J’ai revu depuis Le Mépris. Ma porte d’entrée, ce fut Fritz Lang : j’ai gardé en mémoire la scène célèbre où il observe au loin, cigarette au bec, Paul et Camille séparés par la voiture de Prokosch. L’équilibre entre le lyrisme du « Thème de Camille » et la marche lente de Lang en travelling arrière m’avait immédiatement frappé. Il m’a fallu un peu de temps pour voir que Godard le filmait comme les statues d’Athéna et de Zeus aux yeux peints. Il était un dieu du cinéma classique qui œuvrait à Cinecittà, cette réplique dégradée de Hollywood, toisant la tragédie des hommes s’ébattant à ses pieds. J’ai revu depuis plusieurs fois Le Mépris. De l’eau a coulé sous les ponts ; j’ai fait des études, commencé à écrire et à voir d’autres Godard, moins accueillants, mais tous aimés : Hélas pour moi, Sauve qui peut (la vie), Passion, Adieu au langage. De généreux godardiens, sans jargon ni surplomb moral, m’ont fait voir la part de jeu de son cinéma. Pendant des années, Le Mépris est devenu un totem lointain, mon film préféré de JLG moins pour ses qualités intrinsèques que pour le rôle qu’il avait joué dans ma vie de cinéphile. Je me dis depuis qu’il faut que j’y revienne, car je sais au fond pertinemment que je ne l’ai pas encore tout à fait vu.
Thomas Grignon
Des îles et des lignes
« Si vous savez filmer des montagnes, filmer de l’eau et du vert, vous saurez filmer des hommes. » assure Godard (citant Lubitsch). À l’origine de la Lettre à Freddy Buache, il y a une commande, celle du 500e anniversaire de la ville de Lausanne. Dans cette missive lue en off sur un montage mêlant fragments de tournage et coulisses de post-production, le cinéaste explique que trois plans suffiraient à montrer les particularités de la ville. Pour bien saisir son idée, il faut se concentrer sur les couleurs. Entre le vert et le bleu (la cime des arbres et l’eau du lac), il y aurait un milieu gris : le centre, la ville, là où les choses se mêlent, quand le haut et le bas se rencontrent et s’égarent. Par l’effet du montage, la naissance des images est comme simultanée à celle des mots et donne l’illusion d’un film se construisant au fil de la pensée. La caméra se balade dans le paysage ; il ne s’agit pas d’un travelling du haut vers le bas ou inversement, non, mais plutôt
le chemin hasardeux
d’un œil-caméra qui
balaye
chaque niveau
descendant
ou s’élevant
en
zigzag.
« On cherche à échapper à l’esprit de géométrie. » dit JLG. Il caresse Lausanne de sa caméra, navigue à vue et se noie dans la matière de la ville, comme pour trouver le fil conducteur des formes et des couleurs, des feuilles d’arbres jusqu’aux eaux miroitantes, l’émergence des agrégats de roche et des foules humaines. « Ça commence quand y a pas de lignes droites, et la ville c’est des lignes droites, c’est devenu des lignes droites, des lignes droites qui s’entrecroisent. » La reprise de fragments de phrases enchâssés, qui se précisent par variations, au gré de plans morcelés qui se répondent en relais : tout ceci participe de la fabrique progressive du film, où les redites sont en fait des mises à jour, jamais uniquement des répétitions.

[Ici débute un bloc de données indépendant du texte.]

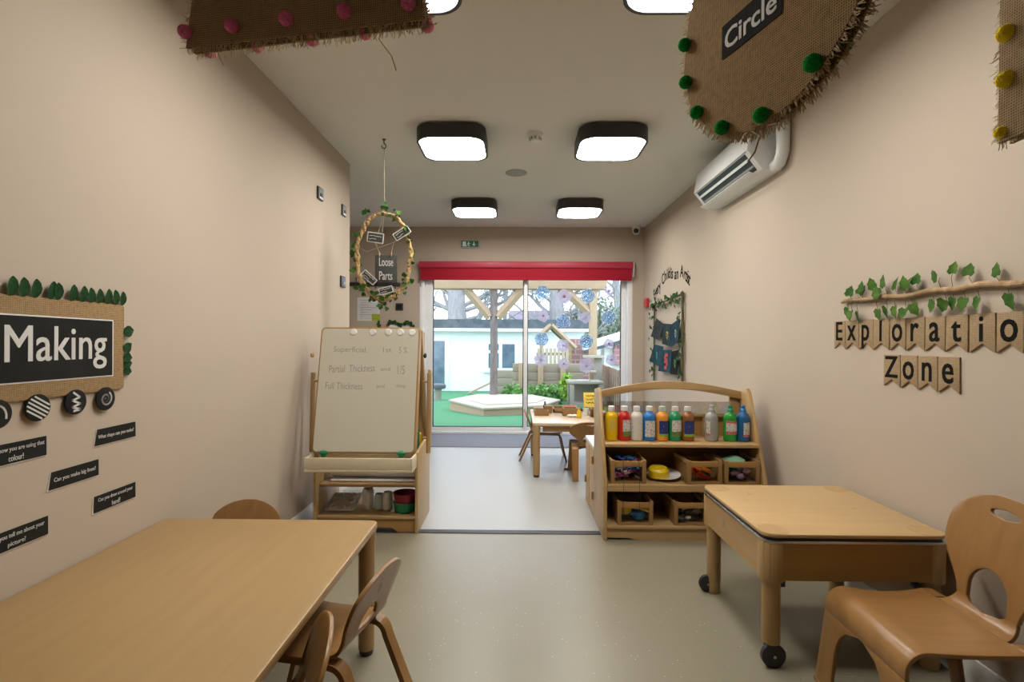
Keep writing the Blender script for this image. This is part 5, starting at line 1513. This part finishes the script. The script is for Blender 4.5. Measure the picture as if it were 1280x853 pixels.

D’une certaine façon, Une histoire d’eau, constitué de rushes tournés par Truffaut et montés par Godard, va dans la même direction. L’écriture ludique et sinueuse d’une fausse post-synchro conjugue et alimente les faux raccords, alternant pauses, silences et accélérations. Les ellipses et digressions sont à l’image des inondations filmées et des portions de terre qu’elles recouvrent : des trous dans le récit comme des sentiers brisés favorisant l’émergence d’îles. Les personnages se hâtent de traverser les champs tout en se galvanisant d’être encerclés par la montée des eaux : chaque butée est un prétexte à emprunter de nouveaux chemins de traverse, et donc à ouvrir des parenthèses qui font récit. Le montage syncopé traduit dans les deux films les oscillations d’un environnement composite et mouvant, à la fois vecteur de liens et de ruptures, par la nature mais aussi par les habitations, les lignes, les ponts créés par les constructions et les interactions humaines. « Et de la pierre des urbanismes, on tombe sur la pierre des rochers. Et on peut mettre les pieds dans l’eau et penser à Baudelaire. », versifie Godard dans sa Lettre… Les deux court-métrages véhiculent chacun à leur manière une idée commune du glissement, où l’environnement filmé, tout en circonscrivant un périmètre-sujet, s’avère à la fois le point de départ et le point de fuite du film, soulignant les rondeurs joyeuses d’une nature disparate qui n’a de cesse de déjouer les trajectoires humaines.